Having yourself shot. Putting out fires with your bare hands and feet. Biting your own body and photographing the marks. Sewing your own mouth shut. These seemingly aberrant acts were committed by performance artists during the 1970s. Why would anyone do these things? What do these kinds of masochistic performances tell us about the social and historical context in which they occurred? Fascinating and accessibly written, Contract with the Skin addresses such questions through a reconsideration of these acts in relation to psychoanalytic and legal concepts of masochism.

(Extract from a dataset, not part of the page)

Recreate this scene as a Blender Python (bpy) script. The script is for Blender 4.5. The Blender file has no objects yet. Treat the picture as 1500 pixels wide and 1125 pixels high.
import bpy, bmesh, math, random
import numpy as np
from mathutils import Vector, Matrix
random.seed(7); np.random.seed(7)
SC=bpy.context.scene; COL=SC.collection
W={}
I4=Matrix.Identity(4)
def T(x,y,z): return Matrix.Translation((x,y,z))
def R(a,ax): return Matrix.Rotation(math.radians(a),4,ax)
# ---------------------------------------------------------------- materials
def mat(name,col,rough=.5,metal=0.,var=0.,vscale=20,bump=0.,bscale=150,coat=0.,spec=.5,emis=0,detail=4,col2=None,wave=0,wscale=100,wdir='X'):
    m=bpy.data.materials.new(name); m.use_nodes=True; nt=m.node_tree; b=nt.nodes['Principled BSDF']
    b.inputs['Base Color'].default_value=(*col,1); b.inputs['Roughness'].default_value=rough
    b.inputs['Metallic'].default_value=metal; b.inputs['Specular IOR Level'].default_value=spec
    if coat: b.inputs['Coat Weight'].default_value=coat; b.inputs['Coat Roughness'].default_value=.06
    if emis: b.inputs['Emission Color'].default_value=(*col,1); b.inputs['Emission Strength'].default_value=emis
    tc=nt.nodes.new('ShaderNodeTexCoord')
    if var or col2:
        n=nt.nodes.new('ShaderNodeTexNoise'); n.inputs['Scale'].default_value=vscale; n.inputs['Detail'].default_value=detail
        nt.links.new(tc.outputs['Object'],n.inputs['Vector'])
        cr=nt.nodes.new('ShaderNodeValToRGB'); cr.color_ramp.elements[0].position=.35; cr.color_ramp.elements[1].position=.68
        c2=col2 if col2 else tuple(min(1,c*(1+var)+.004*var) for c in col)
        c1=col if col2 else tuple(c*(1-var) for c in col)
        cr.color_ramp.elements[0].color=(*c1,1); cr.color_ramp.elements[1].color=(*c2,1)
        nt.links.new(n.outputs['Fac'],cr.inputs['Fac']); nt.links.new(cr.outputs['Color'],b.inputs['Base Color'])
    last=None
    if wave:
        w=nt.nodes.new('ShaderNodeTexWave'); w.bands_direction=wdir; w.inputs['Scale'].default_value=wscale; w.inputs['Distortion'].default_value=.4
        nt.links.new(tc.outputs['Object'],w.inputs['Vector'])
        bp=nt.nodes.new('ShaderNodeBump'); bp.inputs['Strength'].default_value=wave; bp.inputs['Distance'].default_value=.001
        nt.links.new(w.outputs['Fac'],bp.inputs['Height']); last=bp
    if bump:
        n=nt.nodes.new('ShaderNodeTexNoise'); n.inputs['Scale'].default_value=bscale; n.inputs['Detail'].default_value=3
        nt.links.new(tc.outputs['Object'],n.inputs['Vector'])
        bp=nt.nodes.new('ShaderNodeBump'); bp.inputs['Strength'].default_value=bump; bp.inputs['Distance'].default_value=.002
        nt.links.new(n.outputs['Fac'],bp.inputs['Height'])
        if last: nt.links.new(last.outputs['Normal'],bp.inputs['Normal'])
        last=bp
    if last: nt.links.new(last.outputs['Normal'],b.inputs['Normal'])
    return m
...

O'Dell argues that the growth of masochistic performance during the 1970s must be seen in the context of society's response to the Vietnam War and contemporaneous changes in theories of contract. She contends that the dynamic that exists between audience and performer during these masochistic acts relates to tensions resulting from ruptures in the social contract. Indeed, as the war in Vietnam waned, so did masochistic performance, only to reemerge in the 1980s in relation to the "war on AIDS" and the censorious "culture wars".

Focusing on 1970s performance artists Vito Acconci, Chris Burden, Gina Pane, and collaborators Marina Abramovic/Ulay as well as those with similar sensibilities from the late 1980s onward -- Bob Flanagan, David Wojnarowicz, Simon Leung, Catherine Opie, Ron Athey, Lutz Bacher, and Robby Garfinkel -- O'Dell provides photographic documentation of performances and quotations from interviews with many of the artists. Throughout, O'Dell asks what we can do about the institutionalized forms of masochism for which these performances are metaphors.

Contract with the Skin is a provocative guide to thislittle-studied area, and offers new ways of thinking about performance art and artistic production.